Melanie and Danielle are not here anymore and I am
going to have to get used to it.
This will be my home for the next 9 months or so. My anxiety is high and the tears come
so easily. Why is this so much
more difficult than Cambodia?
There, I had only one day of homesickness. Here, it seems it will last forever. I cannot let Kori see me sad because I
am here to help her. I go into my
room and try to make it my own. I
buy hangers and attempt organizing my clothes I hang my father’s ashes on my
door. I convince myself that he
will protect me from evil spirits.
I waste time stalking on Facebook and reigniting my Sabrina The Teenage
Witch obsession. I’ve yet to buy a
mattress so I plan to use Kori’s airbed.
Shoving it down the hall, fully inflated, I am surprised nothing goes
wrong. It’s placed in my
room. Hmmm…. It needs more
air. I look at the black cap as if
it were some being from another planet.
What is this monstrosity?
My ancestors, the apes, live strong within me and soon common sense makes
an appearance. I twist. *CRACK!* Fuck. Air is pouring out and the more I try to mend it, the more
it deflates. I remember I still
have some zebra print duct tape.
It doesn’t work.
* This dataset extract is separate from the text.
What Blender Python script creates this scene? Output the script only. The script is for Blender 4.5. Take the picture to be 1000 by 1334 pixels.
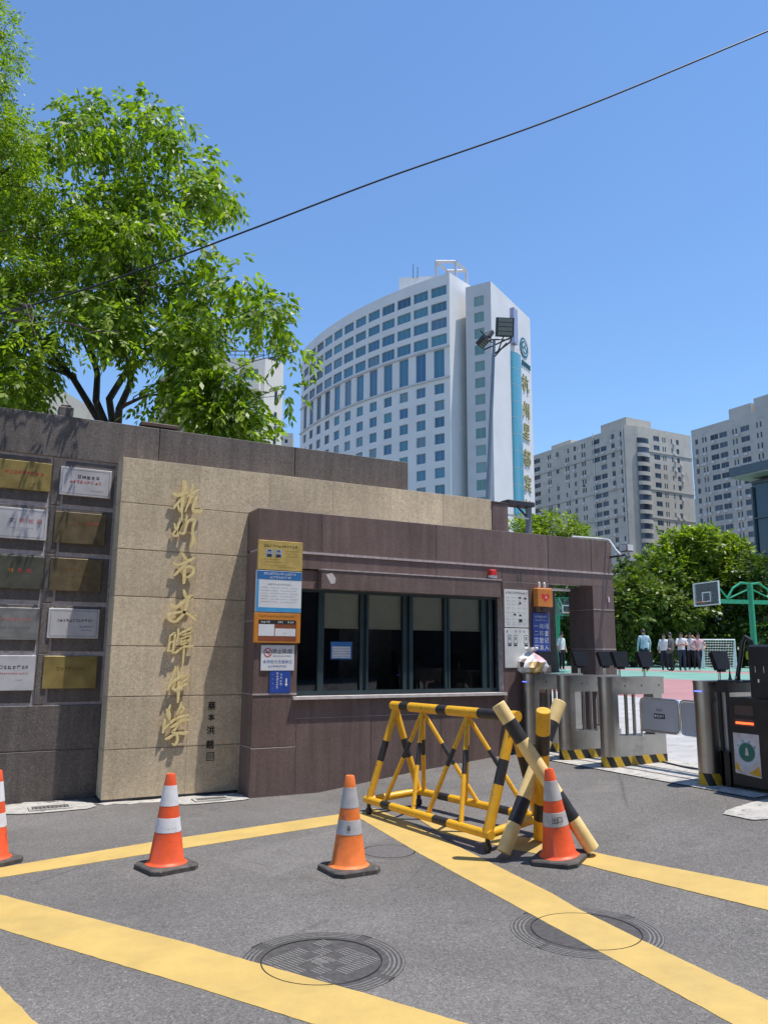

Kori walks
down the hallway and I explain I will be sleeping on the couch.
That night, the stormy weather steals my
sleep. It is late and I listen as
the wind howls and the rain pours.
Just as my eyes start to close, the back door creaks open. GREAT! THIS is how it will happen. A murderous Amish farmer has come to steal my innards and
fingernails. I am going to die on
a couch in Kentucky. Shit, I
didn’t delete my Internet history on my phone. Hopefully people understand that I was looking up that stuff
for research… Two minutes pass and
I have yet to be killed by the psycho Amish farmer. I get up, shut the door and dead bolt it. Not today, Mister…Not today.
I dream Macklemore is cheating on me and Ryan Lewis is laughing at me. I tell Ryan Lewis that he is
slimy. I say that he is the
equivalent to Rob Lowe in “Wayne’s World.” I’m proud of my comeback. I awake, hating Ryan Lewis. He’s useless on stage.
He’s like Ryan Seacrest’s old American Idol co-host. I Google, “Ryan Lewis STDs.” Hoping to find some real dirt.